_Goal_. Repeat the material below exactly, line for line.
::: Raw data :::
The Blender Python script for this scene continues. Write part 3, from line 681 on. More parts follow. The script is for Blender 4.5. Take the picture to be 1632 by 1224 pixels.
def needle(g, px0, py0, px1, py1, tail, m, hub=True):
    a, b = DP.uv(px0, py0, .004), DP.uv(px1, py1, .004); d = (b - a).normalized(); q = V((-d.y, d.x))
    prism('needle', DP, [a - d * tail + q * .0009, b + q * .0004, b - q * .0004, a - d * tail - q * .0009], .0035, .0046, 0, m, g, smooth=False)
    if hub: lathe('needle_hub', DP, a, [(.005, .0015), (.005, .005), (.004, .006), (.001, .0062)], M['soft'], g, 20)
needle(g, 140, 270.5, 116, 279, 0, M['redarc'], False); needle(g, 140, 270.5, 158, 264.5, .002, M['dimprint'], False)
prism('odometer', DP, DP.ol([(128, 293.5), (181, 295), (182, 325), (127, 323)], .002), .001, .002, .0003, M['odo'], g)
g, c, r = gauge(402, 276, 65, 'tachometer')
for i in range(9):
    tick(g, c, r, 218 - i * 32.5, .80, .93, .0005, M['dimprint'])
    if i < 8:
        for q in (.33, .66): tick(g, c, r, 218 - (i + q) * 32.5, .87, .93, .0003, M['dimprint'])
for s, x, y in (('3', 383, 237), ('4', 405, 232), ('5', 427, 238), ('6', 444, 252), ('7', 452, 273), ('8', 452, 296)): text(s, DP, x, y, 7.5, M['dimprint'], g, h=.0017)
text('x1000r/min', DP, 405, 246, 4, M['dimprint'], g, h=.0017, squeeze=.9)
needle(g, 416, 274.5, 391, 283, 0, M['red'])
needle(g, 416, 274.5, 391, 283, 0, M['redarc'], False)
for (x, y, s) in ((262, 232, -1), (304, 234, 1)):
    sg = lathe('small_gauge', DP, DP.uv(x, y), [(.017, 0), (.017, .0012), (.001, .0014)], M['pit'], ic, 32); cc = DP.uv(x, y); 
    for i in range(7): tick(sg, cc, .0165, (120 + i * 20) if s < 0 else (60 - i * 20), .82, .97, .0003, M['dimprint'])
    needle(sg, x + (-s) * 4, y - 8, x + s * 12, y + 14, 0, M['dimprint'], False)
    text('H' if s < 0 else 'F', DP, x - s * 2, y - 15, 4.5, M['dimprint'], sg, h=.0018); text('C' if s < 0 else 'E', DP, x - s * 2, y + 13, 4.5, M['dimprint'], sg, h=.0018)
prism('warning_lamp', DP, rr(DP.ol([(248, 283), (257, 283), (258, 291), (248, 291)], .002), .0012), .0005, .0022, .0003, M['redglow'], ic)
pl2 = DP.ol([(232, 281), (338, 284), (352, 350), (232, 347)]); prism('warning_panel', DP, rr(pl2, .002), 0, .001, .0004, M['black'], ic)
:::
_Solution to this exercise_.
The Blender Python script for this scene continues. Write part 3, from line 681 on. More parts follow. The script is for Blender 4.5. Take the picture to be 1632 by 1224 pixels.
def needle(g, px0, py0, px1, py1, tail, m, hub=True):
    a, b = DP.uv(px0, py0, .004), DP.uv(px1, py1, .004); d = (b - a).normalized(); q = V((-d.y, d.x))
    prism('needle', DP, [a - d * tail + q * .0009, b + q * .0004, b - q * .0004, a - d * tail - q * .0009], .0035, .0046, 0, m, g, smooth=False)
    if hub: lathe('needle_hub', DP, a, [(.005, .0015), (.005, .005), (.004, .006), (.001, .0062)], M['soft'], g, 20)
needle(g, 140, 270.5, 116, 279, 0, M['redarc'], False); needle(g, 140, 270.5, 158, 264.5, .002, M['dimprint'], False)
prism('odometer', DP, DP.ol([(128, 293.5), (181, 295), (182, 325), (127, 323)], .002), .001, .002, .0003, M['odo'], g)
g, c, r = gauge(402, 276, 65, 'tachometer')
for i in range(9):
    tick(g, c, r, 218 - i * 32.5, .80, .93, .0005, M['dimprint'])
    if i < 8:
        for q in (.33, .66): tick(g, c, r, 218 - (i + q) * 32.5, .87, .93, .0003, M['dimprint'])
for s, x, y in (('3', 383, 237), ('4', 405, 232), ('5', 427, 238), ('6', 444, 252), ('7', 452, 273), ('8', 452, 296)): text(s, DP, x, y, 7.5, M['dimprint'], g, h=.0017)
text('x1000r/min', DP, 405, 246, 4, M['dimprint'], g, h=.0017, squeeze=.9)
needle(g, 416, 274.5, 391, 283, 0, M['red'])
needle(g, 416, 274.5, 391, 283, 0, M['redarc'], False)
for (x, y, s) in ((262, 232, -1), (304, 234, 1)):
    sg = lathe('small_gauge', DP, DP.uv(x, y), [(.017, 0), (.017, .0012), (.001, .0014)], M['pit'], ic, 32); cc = DP.uv(x, y); 
    for i in range(7): tick(sg, cc, .0165, (120 + i * 20) if s < 0 else (60 - i * 20), .82, .97, .0003, M['dimprint'])
    needle(sg, x + (-s) * 4, y - 8, x + s * 12, y + 14, 0, M['dimprint'], False)
    text('H' if s < 0 else 'F', DP, x - s * 2, y - 15, 4.5, M['dimprint'], sg, h=.0018); text('C' if s < 0 else 'E', DP, x - s * 2, y + 13, 4.5, M['dimprint'], sg, h=.0018)
prism('warning_lamp', DP, rr(DP.ol([(248, 283), (257, 283), (258, 291), (248, 291)], .002), .0012), .0005, .0022, .0003, M['redglow'], ic)
pl2 = DP.ol([(232, 281), (338, 284), (352, 350), (232, 347)]); prism('warning_panel', DP, rr(pl2, .002), 0, .001, .0004, M['black'], ic)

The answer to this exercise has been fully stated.